Sechs Wochen vor der Kommunalwahl am 26. Mai zieht die Mainzer FDP ein zufriedenes Fazit ihrer Regierungszeit mit der Ampel-Koalition im Mainzer Rathaus. „Wir haben zwei Perioden lang eine recht gute Arbeit geleistet“, sagte FDP-Fraktionschef Walter Koppius am Montag in Mainz: „Wir haben gezeigt, dass die FDP Erfolge erzielen konnte.“ In Mainz sei viel entstanden, der ausgeglichene Haushalt auch eine Errungenschaft der FDP. „Wir haben zehn Jahre sehr erfolgreich diese Stadt mitprägen dürfen und viel auf den Weg gebracht“, sagte FDP-Kreischef David Dietz: „Das Gesicht der Stadt hat sich sehr geändert, sie ist dynamischer geworden, frischer, jünger, der Mehltau ist nicht mehr so da.“

Der Mainzer FDP-Chef David Dietz vor einigen Wochen bei der Forderung, die Mainzer Luftmessanlagen zu überprüfen. – Foto: gik

Das positive Fazit kommt ein wenig überraschend, war der FDP doch im vergangenen November überraschend und sehr plötzlich ihr eigener Wirtschaftsdezernent abhanden gekommen: Christopher Sitte (FDP) gab zwei Tage vor seiner geplanten Wiederwahl völlig überraschend den Posten auf und verabschiedete sich in Richtung Wirtschaft.
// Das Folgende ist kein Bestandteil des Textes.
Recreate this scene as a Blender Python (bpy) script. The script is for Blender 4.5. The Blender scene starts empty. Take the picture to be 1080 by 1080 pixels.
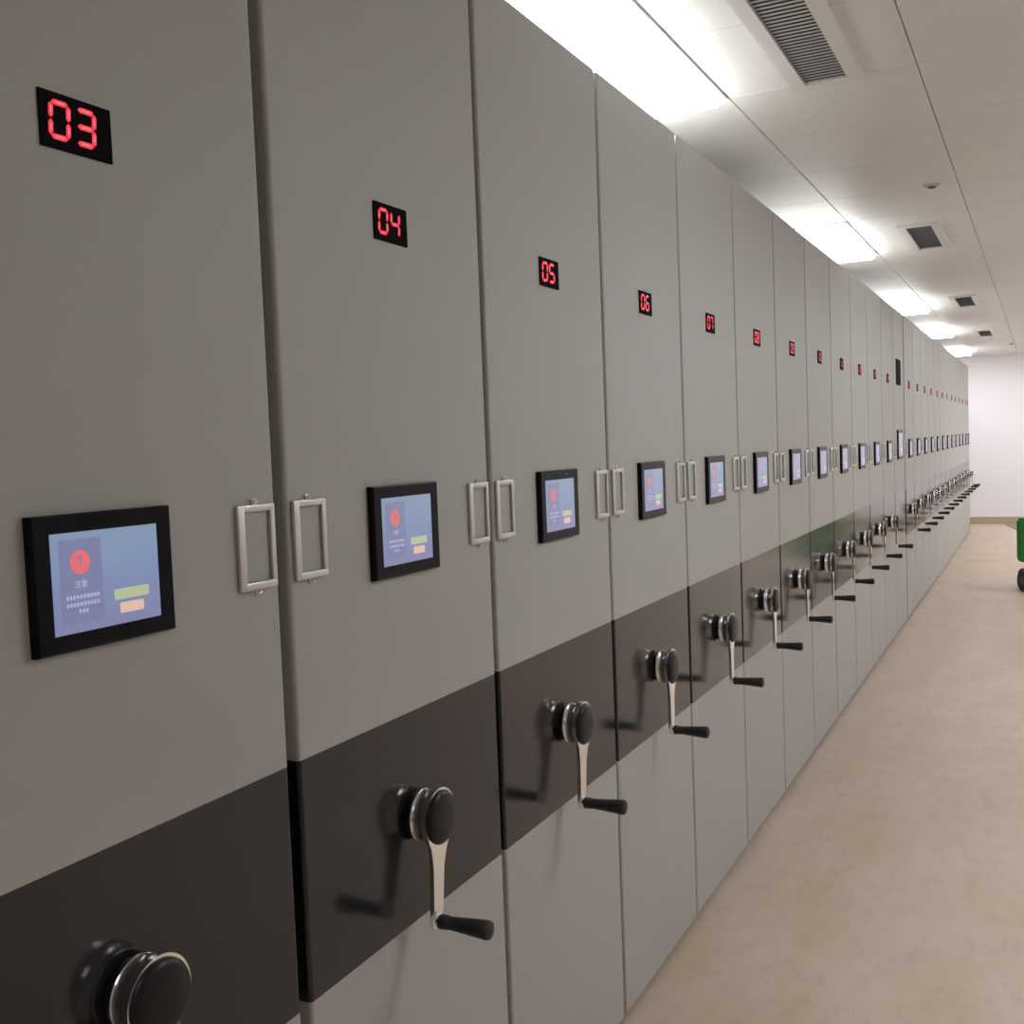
import bpy, bmesh, math, random
from mathutils import Vector, Matrix

random.seed(7)
EXPOSURE = -0.37
K = 2 ** -EXPOSURE          # displays are set against the exposure
scene = bpy.context.scene
COL = scene.collection
PI = math.pi

# ------------------------------------------------------------------ helpers
def link(o, parent=None, loc=None, rot=None):
    COL.objects.link(o)
    if parent is not None:
        o.parent = parent
    if loc is not None:
        o.location = loc
    if rot is not None:
        o.rotation_euler = rot
    return o

def mesh_from(bm, name, mats, smooth=False, angle=35):
    bmesh.ops.recalc_face_normals(bm, faces=bm.faces[:])
    me = bpy.data.meshes.new(name)
    bm.to_mesh(me)
    bm.free()
    for m in (mats if isinstance(mats, (list, tuple)) else [mats]):
        me.materials.append(m)
    if smooth:
        for p in me.polygons:
            p.use_smooth = True
        try:
            me.set_sharp_from_angle(angle=math.radians(angle))
        except Exception:
            pass
    return me

def obj(name, me, parent=None, loc=None, rot=None):
    return link(bpy.data.objects.new(name, me), parent, loc, rot)

def tag(o, label=None, cat=None, group=None, kind=None):
    if label: o['label'] = label
    if cat: o['category'] = cat
    if group: o['group'] = group
    if kind: o['kind'] = kind
    return o

def empty(name, loc, rz=0):
    o = bpy.data.objects.new(name, None)
    o.empty_display_size = 0.1
    COL.objects.link(o)
    o.location = loc
    o.rotation_euler = (0, 0, rz)
    return o

def box(bm, x0, x1, y0, y1, z0, z1, mi=0, bev=0.0, seg=2):
    r = bmesh.ops.create_cube(bm, size=1.0)
    vs = r['verts']
    for v in vs:
        v.co = Vector(((x0 + x1) / 2 + v.co.x * (x1 - x0),
                       (y0 + y1) / 2 + v.co.y * (y1 - y0),
                       (z0 + z1) / 2 + v.co.z * (z1 - z0)))
    fs = set(f for v in vs for f in v.link_faces)
    for f in fs: f.material_index = mi
    if bev > 0:
        es = list(set(e for v in vs for e in v.link_edges))
        res = bmesh.ops.bevel(bm, geom=es, offset=bev, segments=seg, profile=0.5, affect='EDGES')
        for f in res['faces']: f.material_index = mi

def lathe_x(bm, prof, n=40, cy=0, cz=0, mi=0):
    """prof: list of (x, r) along the +x axis."""
    rings = []
    for x, r in prof:
        if r < 1e-6:
            rings.append([bm.verts.new((x, cy, cz))])
        else:
            rings.append([bm.verts.new((x, cy + r * math.cos(2 * PI * i / n), cz + r * math.sin(2 * PI * i / n))) for i in range(n)])
    for a, b in zip(rings[:-1], rings[1:]):
        for i in range(n):
            j = (i + 1) % n
            if len(a) == 1 and len(b) == 1: continue
            if len(a) == 1: f = bm.faces.new((a[0], b[i], b[j]))
            elif len(b) == 1: f = bm.faces.new((a[i], a[j], b[0]))
            else: f = bm.faces.new((a[i], a[j], b[j], b[i]))
            f.material_index = mi
    if len(rings[0]) > 1: bm.faces.new(rings[0]).material_index = mi
    if len(rings[-1]) > 1: bm.faces.new(rings[-1]).material_index = mi

def prism_yz(bm, pts, x0, x1, mi=0, fx=None):
    """closed outline in (y, z) extruded from x0 to x1; fx shifts x by z."""
    fx = fx or (lambda z: 0.0)
    a = [bm.verts.new((x0 + fx(z), y, z)) for y, z in pts]
    b = [bm.verts.new((x1 + fx(z), y, z)) for y, z in pts]
    n = len(pts)
    fs = [bm.faces.new(a), bm.faces.new(b)]
    for i in range(n):
        j = (i + 1) % n
        fs.append(bm.faces.new((a[i], a[j], b[j], b[i])))
    for f in fs: f.material_index = mi

def prism_xy(bm, pts, z0, z1, mi=0):
    a = [bm.verts.new((x, y, z0)) for x, y in pts]
    b = [bm.verts.new((x, y, z1)) for x, y in pts]
    n = len(pts)
    fs = [bm.faces.new(a), bm.faces.new(b)]
    for i in range(n):
        j = (i + 1) % n
        fs.append(bm.faces.new((a[i], a[j], b[j], b[i])))
    for f in fs: f.material_index = mi

def tube(bm, pts, r, n=12, mi=0):
    pts = [Vector(p) for p in pts]
    rings = []
    ref = None
    for i, p in enumerate(pts):
        if i == 0: t = pts[1] - p
        elif i == len(pts) - 1: t = p - pts[i - 1]
        else: t = (pts[i + 1] - p).normalized() + (p - pts[i - 1]).normalized()
        t.normalize()
        if ref is None:
            ref = t.orthogonal().normalized()
        ref = (ref - t * ref.dot(t)).normalized()
        b = t.cross(ref)
        rings.append([bm.verts.new(p + r * (math.cos(2 * PI * k / n) * ref + math.sin(2 * PI * k / n) * b)) for k in range(n)])
    for a, b in zip(rings[:-1], rings[1:]):
        for k in range(n):
            l = (k + 1) % n
            bm.faces.new((a[k], a[l], b[l], b[k])).material_index = mi
    bm.faces.new(rings[0]).material_index = mi
    bm.faces.new(rings[-1]).material_index = mi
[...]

Über die Hintergründe wird bis heute spekuliert, Sitte galt als kein besonders erfolgreicher Wirtschaftsdezernent, der mit Aktionen wie der versuchten Neuordnung des Weihnachtsmarktes oder dem starren Festhalten am Zentrenkonzept immer wieder für Streit und Widerstand sorgte. Auch atmosphärisch soll es im Stadtvorstand alles andere als harmonisch zugegangen sein, Sittes plötzlicher Abgang wurde vielfach als Rachefeldzug gewertet.

„Das war nicht schön, keine Frage, aber das ist gegessen“, sagte Dietz dazu am Montag auf Nachfrage – immerhin sei die FDP seit 1949 im Stadtvorstand vertreten gewesen. Durch den Abgang ihres Dezernenten hat die FDP nun keinen Vertreter mehr in der Stadtspitze, der Posten wurde mit der CDU-Kandidatin Manuela Matz besetzt. Man habe es geschafft, die Koalition mit SPD und Grünen „bis zur letzten Sitzung intakt zu halten“, sagte Dietz stolz. Nach der Kommunalwahl werde die FDP deshalb auch selbstverständlich das Gespräch wieder mit SPD und Grünen suchen, kündigte Dietz an: „Wir haben vertrauensvoll zusammengearbeitet.“ Koppius betonte indes, mit einer Koalitionsaussage gehe die FDP nicht in die Wahl am 26. Mai. Im neuen Stadtrat könnten bis zu zwölf Parteien vertreten sein, eine Koalition allein aus zwei Parteien sei da unwahrscheinlich.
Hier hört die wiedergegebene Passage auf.